- _Task goal_: Set down the material below in full, matching it exactly.

- _Supplied data_:
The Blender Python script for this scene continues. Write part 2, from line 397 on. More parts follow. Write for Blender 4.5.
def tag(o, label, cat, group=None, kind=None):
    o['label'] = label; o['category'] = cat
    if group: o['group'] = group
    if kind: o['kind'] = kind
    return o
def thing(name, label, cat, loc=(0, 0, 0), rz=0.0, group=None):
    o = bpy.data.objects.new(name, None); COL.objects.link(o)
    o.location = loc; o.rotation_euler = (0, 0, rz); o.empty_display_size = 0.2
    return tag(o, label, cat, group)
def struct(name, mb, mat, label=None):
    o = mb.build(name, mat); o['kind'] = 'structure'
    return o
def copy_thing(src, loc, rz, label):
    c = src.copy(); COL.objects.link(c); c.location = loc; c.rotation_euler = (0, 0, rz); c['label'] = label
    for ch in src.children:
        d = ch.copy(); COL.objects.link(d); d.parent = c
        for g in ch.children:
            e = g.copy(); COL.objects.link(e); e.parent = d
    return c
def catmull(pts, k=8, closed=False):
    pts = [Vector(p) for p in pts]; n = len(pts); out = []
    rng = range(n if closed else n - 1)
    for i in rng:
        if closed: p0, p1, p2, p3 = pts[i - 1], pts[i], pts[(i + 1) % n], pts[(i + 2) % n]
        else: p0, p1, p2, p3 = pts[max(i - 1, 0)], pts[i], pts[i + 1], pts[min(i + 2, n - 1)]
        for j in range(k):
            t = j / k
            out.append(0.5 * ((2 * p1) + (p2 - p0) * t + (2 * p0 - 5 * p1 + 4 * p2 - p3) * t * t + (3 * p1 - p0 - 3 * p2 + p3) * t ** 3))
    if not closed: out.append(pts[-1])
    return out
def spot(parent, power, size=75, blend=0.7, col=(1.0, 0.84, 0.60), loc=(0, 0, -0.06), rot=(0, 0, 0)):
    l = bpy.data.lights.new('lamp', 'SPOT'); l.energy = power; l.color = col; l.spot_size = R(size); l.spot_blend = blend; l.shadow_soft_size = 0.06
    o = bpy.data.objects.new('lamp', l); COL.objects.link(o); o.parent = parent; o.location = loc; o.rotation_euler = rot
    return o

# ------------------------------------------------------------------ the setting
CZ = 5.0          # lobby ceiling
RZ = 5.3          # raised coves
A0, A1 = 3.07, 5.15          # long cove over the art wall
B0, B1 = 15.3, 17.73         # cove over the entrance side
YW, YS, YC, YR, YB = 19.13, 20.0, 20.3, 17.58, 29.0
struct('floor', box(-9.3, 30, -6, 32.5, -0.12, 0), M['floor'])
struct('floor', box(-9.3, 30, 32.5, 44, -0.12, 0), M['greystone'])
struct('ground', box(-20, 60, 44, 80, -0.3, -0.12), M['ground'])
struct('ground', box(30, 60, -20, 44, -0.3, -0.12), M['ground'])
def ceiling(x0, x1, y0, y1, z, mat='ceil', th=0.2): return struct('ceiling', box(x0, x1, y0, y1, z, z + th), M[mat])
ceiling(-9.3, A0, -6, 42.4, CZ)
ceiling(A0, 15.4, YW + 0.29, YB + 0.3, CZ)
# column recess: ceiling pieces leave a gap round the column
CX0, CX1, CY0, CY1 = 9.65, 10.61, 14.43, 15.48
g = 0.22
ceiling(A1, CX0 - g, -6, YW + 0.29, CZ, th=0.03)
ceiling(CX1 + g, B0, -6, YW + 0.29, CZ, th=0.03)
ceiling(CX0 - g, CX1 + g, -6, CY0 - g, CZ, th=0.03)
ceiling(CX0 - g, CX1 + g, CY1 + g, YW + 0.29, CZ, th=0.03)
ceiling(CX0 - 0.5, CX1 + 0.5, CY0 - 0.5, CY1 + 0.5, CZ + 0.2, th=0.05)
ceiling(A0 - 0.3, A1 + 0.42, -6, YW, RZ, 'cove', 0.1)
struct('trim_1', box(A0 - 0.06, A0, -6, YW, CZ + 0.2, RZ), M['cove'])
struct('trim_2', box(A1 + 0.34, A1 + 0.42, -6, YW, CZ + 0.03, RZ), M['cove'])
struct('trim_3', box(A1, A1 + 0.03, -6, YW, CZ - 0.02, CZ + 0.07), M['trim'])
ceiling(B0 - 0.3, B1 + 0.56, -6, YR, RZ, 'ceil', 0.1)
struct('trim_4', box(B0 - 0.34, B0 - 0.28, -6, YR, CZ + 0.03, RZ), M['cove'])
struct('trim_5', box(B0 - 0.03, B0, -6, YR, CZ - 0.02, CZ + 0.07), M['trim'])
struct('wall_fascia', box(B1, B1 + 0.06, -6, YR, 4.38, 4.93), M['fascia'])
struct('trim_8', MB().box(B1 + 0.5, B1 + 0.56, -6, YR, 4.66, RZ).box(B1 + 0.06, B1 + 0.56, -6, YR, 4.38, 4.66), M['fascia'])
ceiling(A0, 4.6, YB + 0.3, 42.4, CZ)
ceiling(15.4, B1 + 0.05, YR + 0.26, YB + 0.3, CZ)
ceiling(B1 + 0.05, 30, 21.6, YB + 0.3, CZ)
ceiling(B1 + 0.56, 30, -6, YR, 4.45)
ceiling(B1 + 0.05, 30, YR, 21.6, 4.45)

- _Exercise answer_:
The Blender Python script for this scene continues. Write part 2, from line 397 on. More parts follow. Write for Blender 4.5.
def tag(o, label, cat, group=None, kind=None):
    o['label'] = label; o['category'] = cat
    if group: o['group'] = group
    if kind: o['kind'] = kind
    return o
def thing(name, label, cat, loc=(0, 0, 0), rz=0.0, group=None):
    o = bpy.data.objects.new(name, None); COL.objects.link(o)
    o.location = loc; o.rotation_euler = (0, 0, rz); o.empty_display_size = 0.2
    return tag(o, label, cat, group)
def struct(name, mb, mat, label=None):
    o = mb.build(name, mat); o['kind'] = 'structure'
    return o
def copy_thing(src, loc, rz, label):
    c = src.copy(); COL.objects.link(c); c.location = loc; c.rotation_euler = (0, 0, rz); c['label'] = label
    for ch in src.children:
        d = ch.copy(); COL.objects.link(d); d.parent = c
        for g in ch.children:
            e = g.copy(); COL.objects.link(e); e.parent = d
    return c
def catmull(pts, k=8, closed=False):
    pts = [Vector(p) for p in pts]; n = len(pts); out = []
    rng = range(n if closed else n - 1)
    for i in rng:
        if closed: p0, p1, p2, p3 = pts[i - 1], pts[i], pts[(i + 1) % n], pts[(i + 2) % n]
        else: p0, p1, p2, p3 = pts[max(i - 1, 0)], pts[i], pts[i + 1], pts[min(i + 2, n - 1)]
        for j in range(k):
            t = j / k
            out.append(0.5 * ((2 * p1) + (p2 - p0) * t + (2 * p0 - 5 * p1 + 4 * p2 - p3) * t * t + (3 * p1 - p0 - 3 * p2 + p3) * t ** 3))
    if not closed: out.append(pts[-1])
    return out
def spot(parent, power, size=75, blend=0.7, col=(1.0, 0.84, 0.60), loc=(0, 0, -0.06), rot=(0, 0, 0)):
    l = bpy.data.lights.new('lamp', 'SPOT'); l.energy = power; l.color = col; l.spot_size = R(size); l.spot_blend = blend; l.shadow_soft_size = 0.06
    o = bpy.data.objects.new('lamp', l); COL.objects.link(o); o.parent = parent; o.location = loc; o.rotation_euler = rot
    return o

# ------------------------------------------------------------------ the setting
CZ = 5.0          # lobby ceiling
RZ = 5.3          # raised coves
A0, A1 = 3.07, 5.15          # long cove over the art wall
B0, B1 = 15.3, 17.73         # cove over the entrance side
YW, YS, YC, YR, YB = 19.13, 20.0, 20.3, 17.58, 29.0
struct('floor', box(-9.3, 30, -6, 32.5, -0.12, 0), M['floor'])
struct('floor', box(-9.3, 30, 32.5, 44, -0.12, 0), M['greystone'])
struct('ground', box(-20, 60, 44, 80, -0.3, -0.12), M['ground'])
struct('ground', box(30, 60, -20, 44, -0.3, -0.12), M['ground'])
def ceiling(x0, x1, y0, y1, z, mat='ceil', th=0.2): return struct('ceiling', box(x0, x1, y0, y1, z, z + th), M[mat])
ceiling(-9.3, A0, -6, 42.4, CZ)
ceiling(A0, 15.4, YW + 0.29, YB + 0.3, CZ)
# column recess: ceiling pieces leave a gap round the column
CX0, CX1, CY0, CY1 = 9.65, 10.61, 14.43, 15.48
g = 0.22
ceiling(A1, CX0 - g, -6, YW + 0.29, CZ, th=0.03)
ceiling(CX1 + g, B0, -6, YW + 0.29, CZ, th=0.03)
ceiling(CX0 - g, CX1 + g, -6, CY0 - g, CZ, th=0.03)
ceiling(CX0 - g, CX1 + g, CY1 + g, YW + 0.29, CZ, th=0.03)
ceiling(CX0 - 0.5, CX1 + 0.5, CY0 - 0.5, CY1 + 0.5, CZ + 0.2, th=0.05)
ceiling(A0 - 0.3, A1 + 0.42, -6, YW, RZ, 'cove', 0.1)
struct('trim_1', box(A0 - 0.06, A0, -6, YW, CZ + 0.2, RZ), M['cove'])
struct('trim_2', box(A1 + 0.34, A1 + 0.42, -6, YW, CZ + 0.03, RZ), M['cove'])
struct('trim_3', box(A1, A1 + 0.03, -6, YW, CZ - 0.02, CZ + 0.07), M['trim'])
ceiling(B0 - 0.3, B1 + 0.56, -6, YR, RZ, 'ceil', 0.1)
struct('trim_4', box(B0 - 0.34, B0 - 0.28, -6, YR, CZ + 0.03, RZ), M['cove'])
struct('trim_5', box(B0 - 0.03, B0, -6, YR, CZ - 0.02, CZ + 0.07), M['trim'])
struct('wall_fascia', box(B1, B1 + 0.06, -6, YR, 4.38, 4.93), M['fascia'])
struct('trim_8', MB().box(B1 + 0.5, B1 + 0.56, -6, YR, 4.66, RZ).box(B1 + 0.06, B1 + 0.56, -6, YR, 4.38, 4.66), M['fascia'])
ceiling(A0, 4.6, YB + 0.3, 42.4, CZ)
ceiling(15.4, B1 + 0.05, YR + 0.26, YB + 0.3, CZ)
ceiling(B1 + 0.05, 30, 21.6, YB + 0.3, CZ)
ceiling(B1 + 0.56, 30, -6, YR, 4.45)
ceiling(B1 + 0.05, 30, YR, 21.6, 4.45)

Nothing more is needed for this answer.